Seeing It or Not? Interpretable Vision-aware Latent Steering to Mitigate Object Hallucinations

TL;DR

This work tackles object hallucination in large vision-language models by introducing VaLSe, a Vision-aware Latent Steering framework that first interprets how visual inputs influence token generation and then mitigates OH through latent-space edits. VaLSe builds visual contribution maps for selected tokens using an interpretation-then-mitigation pipeline that includes artifact decontamination, paired-sample construction with vision-guided masking, and a latent steering step where the model’s hidden representations are adjusted via the top singular direction of the difference between positive and negative samples, $E_l = X_l^+ - X_l^- = U_l \Sigma_l V_l^\top$ with $v_l^{\text{edit}}$ guiding $x_l \leftarrow x_l + v_l^{\text{edit}}$. The method uses a log-likelihood ratio, $LLR(y_t) = \log P(y_t|y_{<t}, I, T) - \log P(y_t|y_{<t}, \tilde{I}, T)$, to identify visually grounded tokens and constructs positive samples by masking low-contribution regions, enabling targeted latent edits. Experiments across CHAIR, AMBER, POPE, MMHal, MMVP, and general benchmarks demonstrate that VaLSe reduces object hallucinations while preserving or improving broader multimodal capabilities, and reveal limitations in existing OH metrics that motivate more nuanced, visually grounded evaluations.

Abstract

Large Vision-Language Models (LVLMs) have achieved remarkable success but continue to struggle with object hallucination (OH), generating outputs inconsistent with visual inputs. While previous work has proposed methods to reduce OH, the visual decision-making mechanisms that lead to hallucinations remain poorly understood. In this paper, we propose VaLSe, a Vision-aware Latent Steering framework that adopts an interpretation-then-mitigation strategy to address OH in LVLMs. By tackling dual challenges of modeling complex vision-language interactions and eliminating spurious activation artifacts, VaLSe can generate visual contribution maps that trace how specific visual inputs influence individual output tokens. These maps reveal the model's vision-aware focus regions, which are then used to perform latent space steering, realigning internal representations toward semantically relevant content and reducing hallucinated outputs. Extensive experiments demonstrate that VaLSe is a powerful interpretability tool and an effective method for enhancing model robustness against OH across multiple benchmarks.
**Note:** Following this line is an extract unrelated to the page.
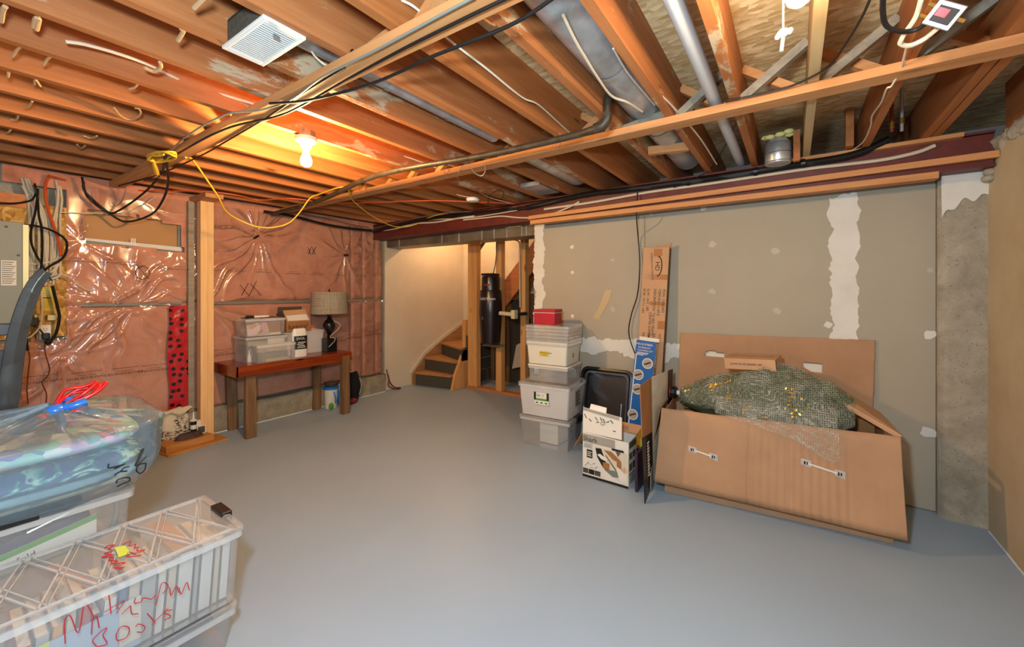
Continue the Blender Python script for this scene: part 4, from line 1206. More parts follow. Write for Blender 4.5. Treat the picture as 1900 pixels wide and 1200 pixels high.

Furthermore, our analysis uncovers limitations in existing OH evaluation metrics, underscoring the need for more nuanced, interpretable, and visually grounded OH benchmarks in future work. Code is available at: https://github.com/Ziwei-Zheng/VaLSe.

Figures (12)

• Figure 1: The proposed VaLSe can effectively (a) eliminate artifacts and provide high quality visualization results, and then (b) mitigate OH by vision-aware latent steering. With the ability of mitigating OH, VaLSe can further provide in-depth analysis of (c) how a word token is generated based on visual information and (d) inferring why a hallucinated words is generated.
• Figure 2: VaLSe mainly contains three modules: (a) A visualization module that generates visual token contribution maps for each selected token; (b) A vision-aware masking module creating masked images while preserving the main semantic contents; (c) A latent steering mechanism.
• Figure 3: Results on MME.
• Figure 4: The visualization and analysis results via VaLSe of four different types of hallucination using LLaVA-1.5 on the CHAIR benchmark.
• Figure 5: Further analysis with visualization results using LLaVA-1.5.